Сын Курилко на меня обиделся за описанную мной историю его отца-антикоммуниста и обещал даже меня убить. В одной бульварной газетенке он опубликовал интервью, в котором упоминул интересный факт. Оказывается, Курилко-сын был приятелем некой Людмилы Ильиничны Баршевской, последней жены красного графа Алексея Толстого. По-видимому, эту многоопытную даму “графу” в постель подложили органы для того, чтобы контролировать доходы писателя и его имущество, которое потом отошло государству. Курилко-сын писал о том, что старинную мебель Алексею Толстому и Людмилке (как называли ее московские знакомые писателя) помогали доставать органы.
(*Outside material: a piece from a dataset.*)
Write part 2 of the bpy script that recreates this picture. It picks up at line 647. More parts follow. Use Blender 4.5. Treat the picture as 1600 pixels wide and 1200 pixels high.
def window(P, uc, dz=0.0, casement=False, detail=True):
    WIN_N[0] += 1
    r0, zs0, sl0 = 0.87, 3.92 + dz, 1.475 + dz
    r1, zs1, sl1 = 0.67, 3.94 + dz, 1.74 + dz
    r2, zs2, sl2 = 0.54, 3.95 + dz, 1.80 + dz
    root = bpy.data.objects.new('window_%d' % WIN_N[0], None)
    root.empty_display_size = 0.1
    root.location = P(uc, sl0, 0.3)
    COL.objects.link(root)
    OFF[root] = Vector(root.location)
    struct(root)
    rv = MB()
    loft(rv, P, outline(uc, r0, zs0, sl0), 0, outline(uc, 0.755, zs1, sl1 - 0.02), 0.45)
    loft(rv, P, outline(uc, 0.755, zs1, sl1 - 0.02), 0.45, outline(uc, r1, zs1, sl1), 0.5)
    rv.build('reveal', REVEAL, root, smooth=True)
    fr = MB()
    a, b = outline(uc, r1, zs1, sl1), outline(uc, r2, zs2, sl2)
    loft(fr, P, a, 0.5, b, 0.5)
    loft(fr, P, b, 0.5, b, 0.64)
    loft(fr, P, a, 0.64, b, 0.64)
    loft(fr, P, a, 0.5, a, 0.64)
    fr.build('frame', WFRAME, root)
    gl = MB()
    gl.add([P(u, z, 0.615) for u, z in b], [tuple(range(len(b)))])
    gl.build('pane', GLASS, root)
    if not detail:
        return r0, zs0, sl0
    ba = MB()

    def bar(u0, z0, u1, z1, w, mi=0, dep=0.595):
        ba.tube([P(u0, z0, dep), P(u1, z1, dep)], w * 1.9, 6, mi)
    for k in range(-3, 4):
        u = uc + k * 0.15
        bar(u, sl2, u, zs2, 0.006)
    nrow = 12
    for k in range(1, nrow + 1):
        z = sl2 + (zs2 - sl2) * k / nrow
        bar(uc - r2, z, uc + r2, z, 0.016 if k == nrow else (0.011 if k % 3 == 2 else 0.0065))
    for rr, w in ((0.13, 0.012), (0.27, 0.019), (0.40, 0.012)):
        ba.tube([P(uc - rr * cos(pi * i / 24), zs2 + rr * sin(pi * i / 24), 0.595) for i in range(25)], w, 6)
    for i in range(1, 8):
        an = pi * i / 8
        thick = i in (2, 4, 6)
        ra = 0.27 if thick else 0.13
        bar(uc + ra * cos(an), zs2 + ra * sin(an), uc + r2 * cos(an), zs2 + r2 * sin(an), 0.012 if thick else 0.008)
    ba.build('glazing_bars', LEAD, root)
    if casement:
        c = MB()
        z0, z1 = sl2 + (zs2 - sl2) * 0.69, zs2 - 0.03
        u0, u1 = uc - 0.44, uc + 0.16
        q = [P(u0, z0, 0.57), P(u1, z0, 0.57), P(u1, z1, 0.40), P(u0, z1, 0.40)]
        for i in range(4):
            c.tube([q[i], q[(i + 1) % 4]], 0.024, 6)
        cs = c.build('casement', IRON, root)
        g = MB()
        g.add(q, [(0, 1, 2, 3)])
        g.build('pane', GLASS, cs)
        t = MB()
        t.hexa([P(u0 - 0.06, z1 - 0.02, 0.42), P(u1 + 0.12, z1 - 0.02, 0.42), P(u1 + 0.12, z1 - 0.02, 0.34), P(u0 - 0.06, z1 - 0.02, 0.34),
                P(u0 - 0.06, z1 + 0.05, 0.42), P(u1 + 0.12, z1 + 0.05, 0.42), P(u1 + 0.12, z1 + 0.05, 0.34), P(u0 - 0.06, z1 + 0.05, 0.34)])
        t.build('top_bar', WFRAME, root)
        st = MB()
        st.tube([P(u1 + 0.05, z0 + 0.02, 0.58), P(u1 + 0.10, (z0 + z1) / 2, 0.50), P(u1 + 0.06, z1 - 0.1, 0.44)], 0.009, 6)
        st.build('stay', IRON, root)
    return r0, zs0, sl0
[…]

Существовал в Москве такой закрытый для посторонних магазин, куда свозили конфискованные у расстелянных вещи. Точно так же нацисты обзаводились еврейским барахлишком, а то, что на этих предметах кровь убитых, их не волновало. Но вещи хранят память об их прежних владельцах.
…Каждое поколение, уходя, уносит с собой в могилы свои маленькие и большие тайны. Сейчас активно уходит поколение, а точнее, целый куст поколений, рожденных до войны, и большинство уходящих не рассказало правды ни о себе, ни о своих семьях, ни о способах выживания, ни о компромиссах с властью. Вот Луи Селин, в общем-то средний писатель, писал правду о себе и о режиме маршала Петена – людях, спасших Францию от красной чумы, Народного фронта Леона Блюма и Мориса Тореза. Вот в России кое-что о себе самом писали Александр Блок, и Замятин. Пробовал о себе писать и Иван Бунин, но боялся левых евреев, кормивших его во Франции с рук, как белого голубя, и давших ему Нобеля. Конечно, и Толстой, и Достоевский, и Чехов много о себе и своем опыте рассказали, и поэтому они интересны и по сей день. Человек-то не меняется, он просто приспосабливается к новым условиям и мимикрирует под современные поветрия, именуемые почему-то прогрессом и новым толерантным мышлением.
Вот я сам, ставший подагрической развалиной, почему-то вспоминаю себя в разные эпохи своего существования, по мере сил, естественно и непредвзято, не стесняясь собственного ничтожества и убожества.